Israël devrait tenir tout particulièrement à
la sécurité d’Obama, et pas seulement à cause de la spécificité
de ses relations avec les Etats-Unis. Car on peut imaginer que
ses conseillers veilleront à ce qu’il n’abandonne pas Israël.
J’ai eu la chance de connaître deux des
conseillers que le nouveau président a choisis pour le
Moyen-Orient : l’ancien ambassadeur en Israël Dan Kurtzer, et le
spécialiste en stratégie Dan Shapiro. Tous deux sont juifs,
aiment à la fois Israël et la paix. Tous deux pensent que
l’existence d’Israël dépend de l’existence d’un Etat
palestinien. Et, de manière naturelle, un président qui a été si
largement soutenu par les juifs [1]
et qui pensera à son second mandat n’aura pas envie de se les
mettre à dos.
L’ombre de la branche musulmane de la famille
de Barack Hussein l’obligera à se montrer particulièrement
prudent s’agissant du triangle Etats-Unis - Israël - monde
arabe. D’autre part, durant ces huit dernières années, Israël
s’est habitué au doux parfum de la Maison-Blanche et du Congrès,
qui lui ont permis de faire tout ce qu’il a voulu dans les
territoires occupés.
Sauf que George W. Bush a déjà accompli pour
lui une partie du travail. Au Bureau Ovale, Obama trouvera la
"vision" de Bush de deux Etats, de la Feuille de Route qui
promettait la paix avec tous les pays arabes en 2005, et d’un
gel total de la colonisation. Il trouvera aussi une copie de la
lettre adressée par Bush à Ariel Sharon, où il promettait que
les Etats-Unis soutiendraient un accord fondé sur un retrait de
tous les territoires occupés à l’exception des principaux blocs
de colonies, et le retour des réfugiés dans un Etat
palestinien. [2]
et qui pensera à son second mandat n’aura pas envie de se les
mettre à dos.
Obama devra décider quand il voudra tenir ces
promesses.
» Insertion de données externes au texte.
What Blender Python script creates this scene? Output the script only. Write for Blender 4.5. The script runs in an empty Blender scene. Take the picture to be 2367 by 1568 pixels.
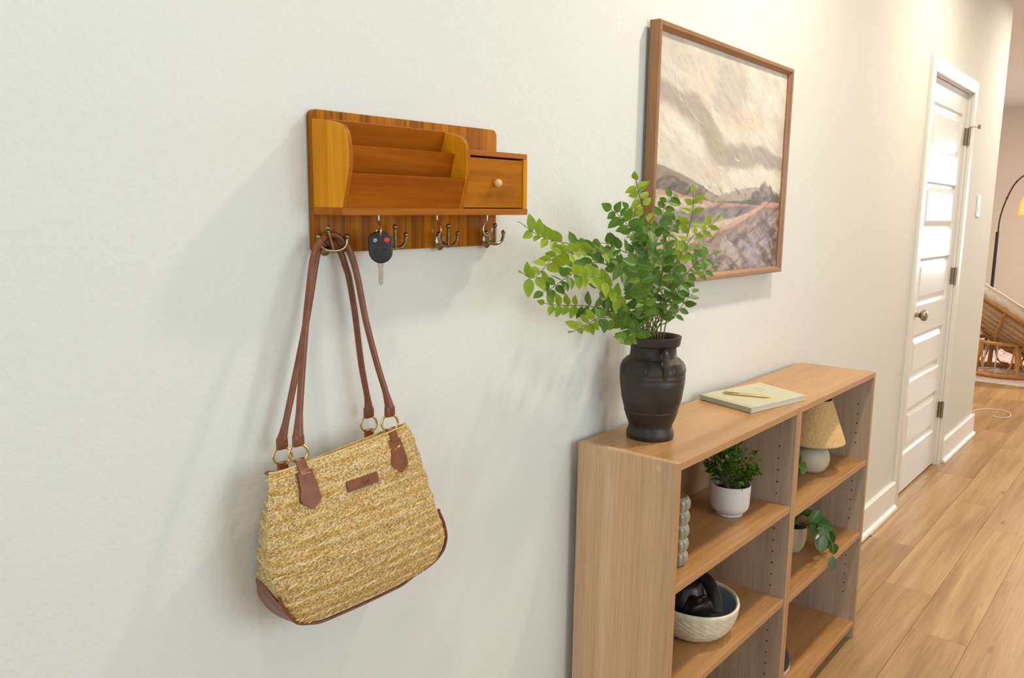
import bpy, bmesh, math, random
import numpy as np
from mathutils import Vector, Matrix
random.seed(7); np.random.seed(7)
PI = math.pi
scene = bpy.context.scene
COL = scene.collection

# ------------------------------------------------------------------ camera
cd = bpy.data.cameras.new('camera'); cam = bpy.data.objects.new('camera', cd); COL.objects.link(cam)
FW = Vector((0.76289, 0.62807, -0.15339)); RT = Vector((0.63730, -0.77047, 0.01490)); UP = Vector((0.10883, 0.10912, 0.98805))
cam.matrix_world = Matrix(((RT.x, UP.x, -FW.x, 0.0), (RT.y, UP.y, -FW.y, -0.99056), (RT.z, UP.z, -FW.z, 1.38630), (0, 0, 0, 1)))
cd.sensor_width = 36.0; cd.lens = 36.0 * 1893.54 / 2367; cd.clip_start = 0.02; cd.clip_end = 60
scene.camera = cam

# ------------------------------------------------------------------ light
w = bpy.data.worlds.new('world'); scene.world = w; w.use_nodes = True
w.node_tree.nodes['Background'].inputs[0].default_value = (0.82, 0.9, 1.0, 1); w.node_tree.nodes['Background'].inputs[1].default_value = 1.0
vs = scene.view_settings
vs.view_transform = 'Standard'; vs.look = 'None'; vs.gamma = 1.0; vs.use_curve_mapping = False; vs.exposure = 0.0
scene.display_settings.display_device = 'sRGB'
def area(name, loc, target, sx, sy, power, col, shape='RECTANGLE', spread=PI):
    l = bpy.data.lights.new(name, 'AREA'); l.shape = shape; l.size = sx; l.size_y = sy; l.energy = power; l.color = col; l.spread = spread
    o = bpy.data.objects.new(name, l); COL.objects.link(o); o.location = loc
    o.rotation_euler = (Vector(target) - Vector(loc)).to_track_quat('-Z', 'Y').to_euler(); return o
WARM = (1.0, 0.80, 0.56)
CANS = [(0.22, -0.66, 4.7, (1.0, 0.96, 0.88)), (2.15, -0.66, 17.5, (1.0, 0.865, 0.66)), (4.05, -0.66, 17, (1.0, 0.845, 0.63)), (5.95, -0.66, 17, (1.0, 0.86, 0.68))]  # last can added, at the row's spacing, to brighten the wall past the door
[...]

Le résultat des élections israéliennes aura sans
doute une influence : si la coalition Kadima-travaillistes
demeure, Obama n’aura pas trop de mal à faire en sorte qu’Israël
aille dans la direction souhaitée par les Etats-Unis. En outre,
sa première année de mandat étant également la dernière de celui
de Mahmoud Abbas, le président américain ne voudra pas porter la
responsabilité d’une éventuelle chute de la Cisjordanie entre
les mains du Hamas.
En mars prochain, la Ligue arabe rouvrira le
débat sur son initiative de paix. Si l’attitude américaine à
l’égard du canal israélo-syrien ne change pas, Damas cherchera à
rallier du soutien pour cet important document. Si les sondages
qui prédisent une victoire de la droite en Israël se révèlent
justifiés, il est évident qu’Obama devra faire preuve de
davantage de persuasion pour obtenir du gouvernement israélien
qu’il le suive dans sa voie du dialogue et du compromis. La
décision de risquer à nouveau une confrontation comme celle
entre Bill Clinton et Benjamin Nenatanyahou et un ébranlement
des relations avec Israël et la communauté juive dépendra de
deux facteurs : l’un est l’importance qu’Obama donnera à un
accord de paix israélo-arabe pour calmer la crise en Irak et
isoler l’Iran ; le second est la sa détermination à forcer
Israël à transformer ses chansons de paix en actes.
Le premier signe montrant
que la droite s’habituait au changement de direction aux
Etats-Unis a pu être vu sur la chaîne 2 (de TV israélienne) qui
interviewait Danny Ayalon, ancien ambassadeur d’Israël à
Washington. Cette nouvelle recrue du parti (d’extrême droite,
ndt) Israël Beitenou y a dit qu’il n’y avait rien à craindre d’Obama,
et qu’il pensait qu’Obama était "bon
pour Israël parce qu’il lui sera plus facile de mettre sur pied
une coalition contre l’Iran." Le même
Ayalon écrivait en janvier dans un éditorial pour le Jerusalem
Post : "Nous devrions considérer la
candidature d’Obama avec une certaine inquiétude."
Il semble que ceux qui appelaient Bush "le
meilleur ami d’Israël" ont en réalité du souci à se faire. Au
contraire, ceux qui s’inquiètent de ce qu’Israël ne devienne un
Etat d’apartheid vivant à jamais par le glaive ont, depuis hier,
un nouvel espoir. Pour le moment, il ne s’agit que d’espoir.